Absence of Employer/Employee Relationship Dooms NYS Human Rights Law Gender Discrimination Claim

In Williams v. Genmill LLC, No. 652706/2020, 2023 WL 2650427, 2023 N.Y. Slip Op. 30942(U) (N.Y. Sup Ct, New York County Mar. 27, 2023), the court, inter alia, granted defendant’s motion to dismiss plaintiff’s claim of gender discrimination under the New York State Human Rights Law.

The plaintiff here alleged, among other things, that defendant terminated his employment based on false accusations of sexual misconduct that were motivated by gender animus.

From the decision:

This court concurs with defendant that, as an independent contractor, plaintiff was “not eligible for protection under Executive Law § 296(1)(a)”, Scott v Massachusetts Life Ins Co, 86 NY2d 429, 433 (1995). In its supporting papers, defendant submits a copy of Tax Form 1099, for calendar year 2019. Such fo **6 rm, as opposed to a Tax Form W2, is evidence that plaintiff was an independent contractor, not an employee of defendant. Moreover, in the complaint at bar, plaintiff alleges that defendant paid him as a function of the number of students per class that he taught, rather than an hourly, weekly or monthly salary and that his accusers were employed by him. Moreover, in the complaints in the actions entitled Williams v Star Struck Dance Inc, Index No. 150967/2020 (Supreme Court, New York County 2020) and Williams v Protect NYC Dancers, 20 CV 02684 (US Court, SDNY 2020), plaintiff alleges that from November 2018 through January 2020, while he worked for defendant, he also worked for Broadway Dance Centers, Dance Expression and Star Struck Dance. Such judicial admissions establish that he was free to engage in other employment, thus having an unfixed schedule with defendant, contradicting any implication that he was a teacher, employed “full-time” by defendant. Assuming the truth of the material allegations of plaintiff’s complaint, as this court must on defendant’s motion to dismiss (Leder v Spiegel, 31 Ad3d 266, 267 [1st Dept 2006]), such claims allege only “incidental control over the results produced [by plaintiff] without further indicia of control over the means employed to achieve the results” by defendant. Plaintiff’s insufficient assertions of an employer/employee relationship, as a matter of law and fact, allege that plaintiff was an independent contractor, Bynog v Cipriani Group, 1 NY3d 193, 198 [2003]). Therefore, as on the face of his complaint, plaintiff fails to allege an employee-employee relationship between the parties, his gender discrimination cause of action fails to state a claim under New York State Executive Law § 296(1)(a). This court notes that the absence of allegations of an employer/employer relationship is fatal to plaintiff’s claim pursuant to Executive Law § 296(1)(a). [Cleaned up.]

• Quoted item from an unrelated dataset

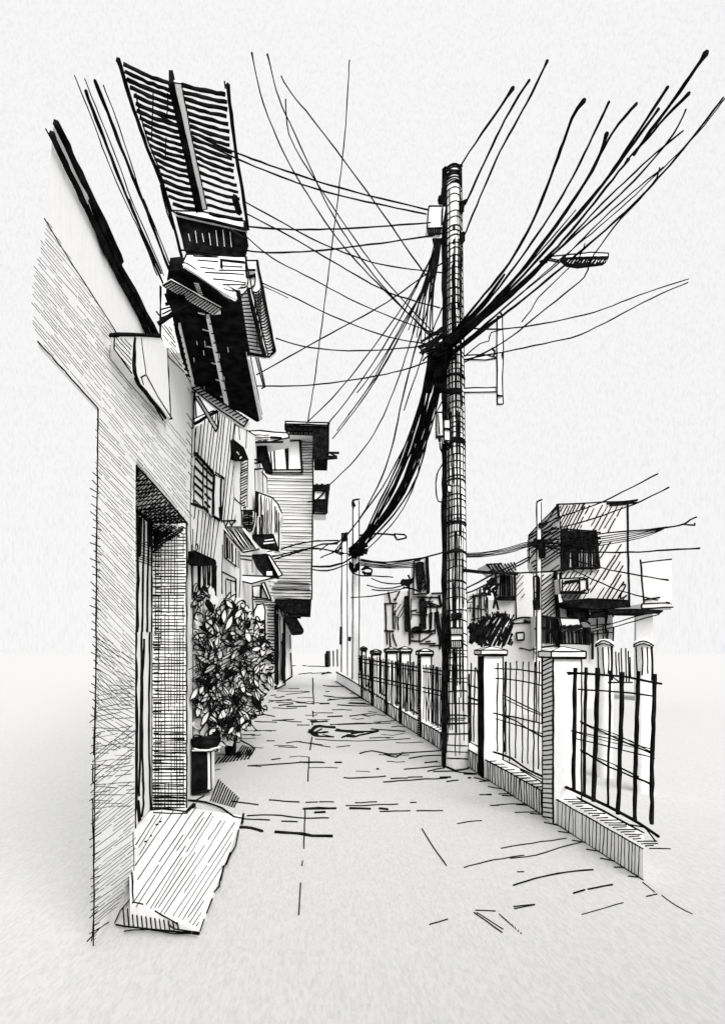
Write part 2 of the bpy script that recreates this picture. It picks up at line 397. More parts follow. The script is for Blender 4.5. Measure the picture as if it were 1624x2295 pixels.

The court noted, though, that “[h]ad plaintiff alleged such a relationship, the remaining allegations of the complaint s to gender discrimination would have been sufficient to allege a cognizable claim pursuant to” the NYSHRL.

Finally, it explained that ” even assuming arguendo, that plaintiff was an employee of defendant, and that the accusers were likewise employed, there is no theory of liability, tort or otherwise, that would impose a duty, respondeat superior on defendant, as employer, to plaintiff, as an employee falsely accused of sexual misconduct.”

Therefore, it followed that “since there is no such duty on the part of the employer, with respect to accusations by plaintiff’s co-workers that were ultimately determined to be false, there is no duty, in tort or otherwise, that defendant employer owed to plaintiff, its alleged employee, to investigate whether the sexual misconduct accusations against plaintiff made by his alleged co-workers were falsehoods.”